Agency seeks laws to boost efficiency

By Diana Leone
dleone@starbulletin.com

For a half-million dollars and some tweaks to state law, the Bureau of Conveyances could be registering changes in land ownership online as soon as this summer, a consultant says.

Real estate and savings-and-loan veteran Nicky Thompson has spent the last three months working as a liaison between the bureau and a working group of industry professionals that seeks to get the land recording agency into the 21st century.

Dysfunction at the bureau, which is part of the sprawling Department of Land and Natural Resources, was among the issues cited by state senators when they refused to reappoint former DLNR Director Peter Young to his post last April.

One of the first things current DLNR Director Laura Thielen did was to form a bureau working group consisting of representatives from title companies, banks, law firms, labor unions, real estate and the bureau staff.
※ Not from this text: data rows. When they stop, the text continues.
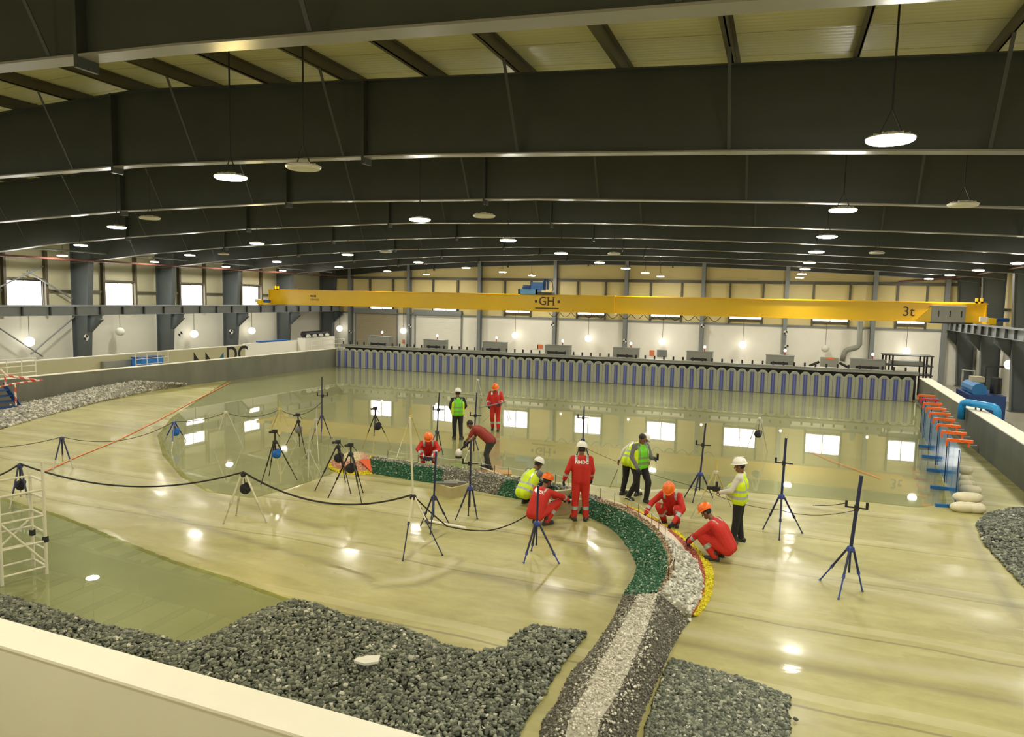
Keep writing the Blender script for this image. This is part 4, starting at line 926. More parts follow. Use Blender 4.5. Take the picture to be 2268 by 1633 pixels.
def person(label, foot, rel, pose, helmet=None, suit='coverall', suit_m=None, vest=None, shirt=None, trousers=None, gloves=True, letter=False, hair=False, belly=0., sleeves=1., absolute=None, group=None):
    P = {k: (V(v) if isinstance(v, tuple) and len(v) == 3 else v) for k, v in pose.items()}
    h = math.atan2(-foot[0], foot[1])+math.radians(rel) if absolute is None else absolute
    root = thing('person', label, 'person', (foot[0], foot[1], 0), h, group)
    pel, ch, nk, hd = P['pel'], P['chest'], P['neck'], P['head']
    yaw = math.radians(P.get('twist', 0.)); X = V((math.cos(yaw), math.sin(yaw), 0)); U = (nk-pel).normalized()
    sl, sr = nk-X*P['sh']-U*.05, nk+X*P['sh']-U*.05
    if 'sl' in P: sl = P['sl']
    if 'sr' in P: sr = P['sr']
    hl, hr = pel-V((P['hip'], 0, .03)), pel+V((P['hip'], 0, -.03))
    Rh = Matrix.Rotation(math.radians(P['hd'][0]), 3, 'Z') @ Matrix.Rotation(math.radians(P['hd'][1]), 3, 'X')
    def limbs(mb, g, arms=1., legs=1., torso=True):
        if torso:
            for s in (-1, 1):
                capsule(mb, pel+X*.075*s, .115+g, ch+X*.085*s, .115+g, 12); capsule(mb, ch+X*.085*s, .115+g, (sl if s < 0 else sr)-X*.035*s-U*.03, .075+g, 12)
            capsule(mb, ch, .1+g, nk-U*.05, .075+g, 12); capsule(mb, sl, .06+g, sr, .06+g)
            if belly: mb.ell(pel+U*.14+V((0, .09, 0)), (.14+g, belly+.06, .15), 12, 8)
        if arms:
            for s, e, w in ((sl, P['el'], P['wl']), (sr, P['er'], P['wr'])):
                if arms > .5: capsule(mb, s, .056+g, e, .044+g); capsule(mb, e, .044+g, e.lerp(w, 1.), .033+g)
                else: capsule(mb, s, .056+g, s.lerp(e, .75), .05+g)
        if legs:
            for hp, k, a in ((hl, P['kl'], P['al']), (hr, P['kr'], P['ar'])):
                capsule(mb, hp, .095+g, k, .064+g, 12); capsule(mb, k, .064+g, a, .046+g, 12)
    def feet(mb, g):
        for a, f in ((P['al'], P['fl']), (P['ar'], P['fr'])):
            d = V((math.sin(f), math.cos(f), 0)); z0 = .045
            capsule(mb, V((a.x, a.y, z0+g*.0))-d*.05, .043+g, V((a.x, a.y, z0-.004))+d*.15, .036+g); capsule(mb, a+V((0, 0, .05)), .042+g, V((a.x, a.y, z0)), .043+g)
    body = MB(); limbs(body, 0.); feet(body, -.004)
    capsule(body, nk-U*.05, .06, hd-Rh @ V((0, .02, .04)), .055)
    body.ell(hd+Rh @ V((0, 0, .02)), (.077, .097, .1), 14, 10, Rh); capsule(body, hd+Rh @ V((0, .03, -.05)), .058, hd+Rh @ V((0, .055, -.085)), .036)
    capsule(body, hd+Rh @ V((0, .09, .0)), .012, hd+Rh @ V((0, .112, -.032)), .016, 8); capsule(body, hd+Rh @ V((-.022, .086, -.068)), .011, hd+Rh @ V((.022, .086, -.068)), .011, 8)
    capsule(body, hd+Rh @ V((-.045, .082, .025)), .011, hd+Rh @ V((.045, .082, .025)), .011, 8)
    for s in (-1, 1): body.ell(hd+Rh @ V((.08*s, -.005, -.01)), (.012, .022, .034), 8, 6, Rh)
    hands = []
    for w, e, s, key in ((P['wl'], P['el'], -1, 'hl'), (P['wr'], P['er'], 1, 'hr')):
        d = P.get(key) or (w-e).normalized(); up = P.get(key+'u') or V((s*.8, .25, .5)); hands.append((w, d, s, up)); hand_shapes(body, w, d, -s if False else s, up)
    b = remesh(body, 'body', [m_skin], .0095, root, 1)
    for s in (-1, 1):
        e = MB().ell(hd+Rh @ V((.032*s, .088, .005)), (.013, .008, .009), 8, 6, Rh).build('eye', m_eye); e.parent = root
    # clothes
    if suit == 'coverall':
        c = MB(); limbs(c, .02); capsule(c, nk-U*.06, .075, nk+U*.005, .068)
        c = remesh(c, 'coverall', [suit_m or m_redc, m_silver], .013, root, 2)
        for e_, w_ in ((P['el'], P['wl']), (P['er'], P['wr'])): band(c, e_, w_, .35, .62, .11)
        for k_, a_ in ((P['kl'], P['al']), (P['kr'], P['ar'])): band(c, k_, a_, .42, .6, .13)
        vband(c, X, nk, .1, .145, 1, -.1, .12, U)
        top = c
    else:
        tr = MB()
        for s in (-1, 1): capsule(tr, pel+X*.075*s+V((0, 0, -.02)), .128, pel+X*.07*s+U*.1, .125)
        limbs(tr, .016, 0, 1, False); remesh(tr, 'trousers', [trousers], .013, root, 2)
        c = MB(); limbs(c, .014, sleeves, 0); capsule(c, nk-U*.06, .07, nk+U*.0, .062)
        top = remesh(c, 'shirt', [shirt], .013, root, 2)
        if vest:
            v = MB()
            for s in (-1, 1):
                capsule(v, pel+X*.08*s-U*.0, .152, ch+X*.09*s, .15, 12); capsule(v, ch+X*.09*s, .15, (sl if s < 0 else sr)-X*.06*s-U*.035, .095, 12)
            capsule(v, ch, .13, nk-U*.06, .1, 12)
            if belly: v.ell(pel+U*.14+V((0, .09, 0)), (.18, belly+.1, .19), 12, 8)
            top = remesh(v, 'safety_vest', [vest, m_greyb if vest is m_vgrn else m_silver, m_vyel], .013, root, 2)
            ax = (nk-pel); L = ax.length
            band(top, pel, nk, .03/L, .085/L, 9); band(top, pel, nk, .17/L, .225/L, 9)
            vband(top, X, pel, .095, .135, 1, .22, 9, U)
            if vest is m_vgrn: vband(top, X, pel, .165, 9, 2, -9, 9, U); band(top, pel, nk, -9, -.09/L, 9, 2)
    bt = []
    for a, f in ((P['al'], P['fl']), (P['ar'], P['fr'])):
        mb = MB(); d = V((math.sin(f), math.cos(f), 0))
        capsule(mb, V((a.x, a.y, .05))-d*.055, .05, V((a.x, a.y, .046))+d*.16, .043); capsule(mb, a+V((0, 0, .06)), .056, V((a.x, a.y, .05)), .052)
        mb.box(V((a.x, a.y, .012))+d*.05, (.085, .29, .024), Matrix.Rotation(-f, 3, 'Z')); remesh(mb, 'boot', [m_boot], .011, root, 1)
    if gloves:
        for (w, d, s, up) in hands:
            mb = MB(); hand_shapes(mb, w, d, s, up, 1.04, .006); capsule(mb, w-d*.05, .042, w, .036); remesh(mb, 'glove', [m_glove], .0085, root, 1)
    if helmet:
        mb = MB(); pr = [(.125, 0), (.128, .02), (.122, .06), (.1, .1), (.062, .128), (.02, .138)]
        mb.lathe(pr, (0, 0, 0), 20, 0, .93, 1.12); mb.lathe([(.125, -.006), (.148, -.004), (.148, .004), (.125, .012)], (0, .004, 0), 20, 0, .93, 1.1)
        mb.ell((0, .13, .002), (.085, .055, .008), 12, 6); mb.box((0, 0, .135), (.03, .2, .012))
        T_ = Matrix.Translation(hd+Rh @ V((0, -.006, .055))) @ Rh.to_4x4()
        mb.v = [tuple(T_ @ V(v)) for v in mb.v]; hm = mb.build('hard_hat', helmet, None, True); hm.parent = root
        mb = MB().ell(hd+Rh @ V((0, -.012, .012)), (.083, .098, .075), 14, 8, Rh); q = mb.build('hair', m_hair, None, True); q.parent = root
    elif hair:
        mb = MB().ell(hd+Rh @ V((0, -.014, .038)), (.086, .1, .094), 14, 10, Rh); q = mb.build('hair', m_hair, None, True); q.parent = root
    if letter:
        t = text('NMDC', .1, 'back_lettering', m_letw, None, None, .0, .003)
        me = t.data; bm = bmesh.new(); bm.from_mesh(me); bmesh.ops.triangulate(bm, faces=bm.faces); bmesh.ops.subdivide_edges(bm, edges=[e for e in bm.edges if e.calc_length() > .02], cuts=2); bm.to_mesh(me); bm.free()
        bv = BVHTree.FromPolygons([v.co for v in top.data.vertices], [tuple(p.vertices) for p in top.data.polygons])
        fw = X.cross(U) * -1; fw = U.cross(X); org = ch.lerp(nk, .5)+U*.0
        for v in me.vertices:
            p = org+X*v.co.x+U*v.co.y-fw*.6; hit = bv.ray_cast(p, fw, 1.2); v.co = (hit[0]-fw*.007) if hit[0] is not None else p
        t.parent = root
    return root
def mod(base, **kw): d = dict(base); d.update(kw); return d
# 1 far man seen from behind
person('person in green vest, white helmet and black trousers seen from behind, far out', G(1013, 973), 8, mod(STAND, el=(-.27, .0, 1.16), er=(.28, .02, 1.16), wl=(-.2, .2, 1.0), wr=(.22, .2, 1.02), al=(-.1, .04, .09), ar=(.12, -.06, .09), hd=(-12, -14), fl=-.15, fr=.5), m_helw, 'two', vest=m_vgrn, shirt=m_blkshirt, trousers=m_blk, gloves=False)
# 2 far man in red
f2 = G(1096, 953)
person('person in red coverall and orange helmet standing farthest away holding a rod', f2, 172, mod(STAND, el=(-.28, .05, 1.13), er=(.28, .05, 1.13), wl=(-.2, .26, 1.05), wr=(.22, .26, .98), head=(0, .08, 1.58), hd=(0, -28), al=(-.14, .08, .09), ar=(.1, -.12, .09)), m_helo, letter=False)
# 3 bending man
person('bareheaded person in dark red shirt bending over with a hand tool', G(1079, 1040), 72, mod(STAND, pel=(0, -.1, .84), chest=(0, .2, 1.08), neck=(0, .4, 1.2), head=(0, .54, 1.27), hd=(0, -35), kl=(-.12, .0, .46), kr=(.12, .06, .46), al=(-.13, -.12, .09), ar=(.13, .06, .09), el=(-.24, .48, .93), er=(.22, .45, .9), wl=(-.08, .66, .76), wr=(.1, .64, .7)), None, 'two', shirt=m_dred, trousers=m_dkgrey, gloves=True, hair=True, sleeves=.3)
# 4 crouching behind the mound
person('person in red coverall and orange helmet crouching behind the far green arm', G(949, 1033), 178, mod(SQUAT, el=(-.3, .22, .55), er=(.3, .22, .55), hd=(0, -38), head=(0, .24, .86)), m_helo)
# 5 crouching in yellow vest
person('person in yellow vest and white helmet crouching behind the one in red', G(1172, 1117), -42, mod(SQUAT, pel=(0, -.2, .32), chest=(0, .02, .62), neck=(0, .17, .8), head=(0, .29, .92), hd=(-5, -30), el=(-.26, .38, .6), er=(.26, .38, .6), wl=(-.1, .56, .44), wr=(.14, .56, .46)), m_helw, 'two', vest=m_vyel, shirt=m_gshirt, trousers=m_blk)
# 6 squatting red, back with lettering
person('person in lettered red coverall and orange helmet squatting by the culvert block', G(1198, 1160), -38, mod(SQUAT, chest=(0, -.06, .58), neck=(0, .07, .77), head=(.02, .16, .92), hd=(-14, -18), er=(.3, .3, .62), wr=(.28, .58, .48), el=(-.25, .34, .58), wl=(.02, .6, .46), kr=(.22, .32, .46)), m_helo, letter=True)
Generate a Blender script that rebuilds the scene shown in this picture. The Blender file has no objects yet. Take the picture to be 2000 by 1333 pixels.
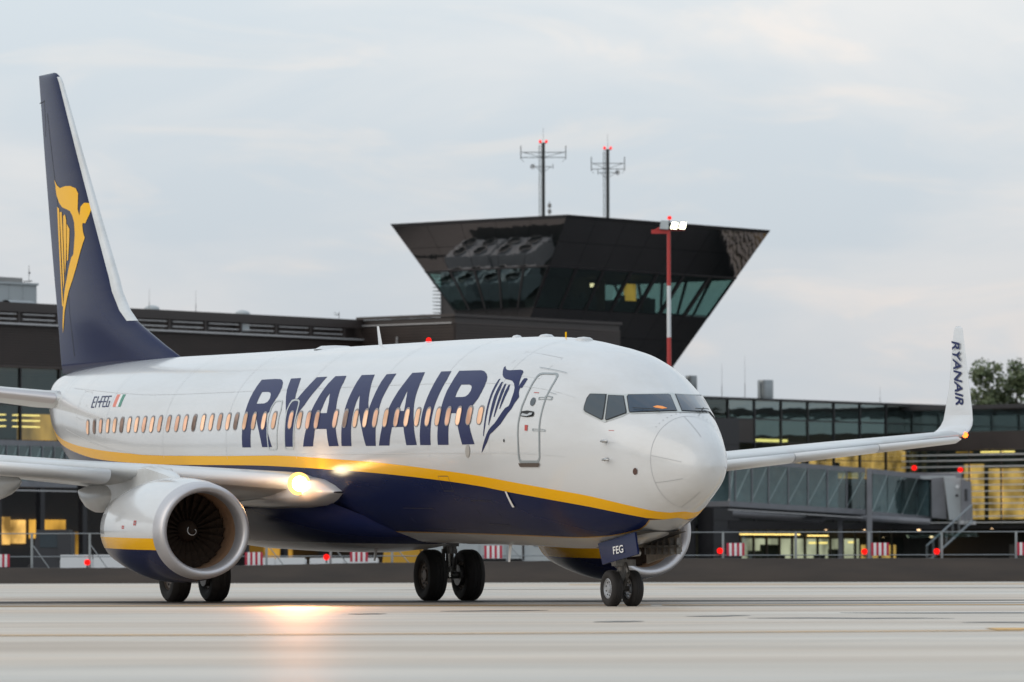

The group's goals were to speed up recording of land documents, improve customer service, tighten the security of the records database and improve identity-theft protection for landowners, Thielen said in a release announcing the group's recommendations.

Online filing of land documents should be as easy as making a purchase through an online vendor such as Amazon.com, Thielen has said.

"We look forward to the support of the 2008 Legislature in approving the necessary changes to law to implement these steps to automate and streamline the Bureau of Conveyances," Thielen said in her release.

According to Thompson, three administration bills will seek to:

» Make changes in the law governing bureau operations to allow for electronic acceptance of documents.

» Increase identity security for landowners by using only the last four digits of a Social Security number on public documents, a change that has been enacted in many other states and some Hawaii state agencies.

» Shift handling of time-share registrations to the less time-consuming "regular" division of the bureau, as opposed to its Land Court.

» Allow landowners to voluntarily leave the Land Court system, which takes much more time to verify documents because the state guarantees titles there.

Since 1957, Hawaii has required title insurance on all land transactions, which effectively provides assurance of ownership that the older Land Court guaranty procedure was intended to provide, Thompson said.

The greater efficiency will not result in anyone losing a job.

"There's plenty to do around here," Thompson said.

Though the bureau has erased its infamous stack of unopened mail, full registration -- and online availability -- of Land Court documents faces a year's delay, Thompson said. Regular documents take several months to get into the system.

Former regular registration branch chief Nicolene Gega-Chang retired at the end of 2007 for health reasons, Thompson said. The acting chief is now Carol Ching.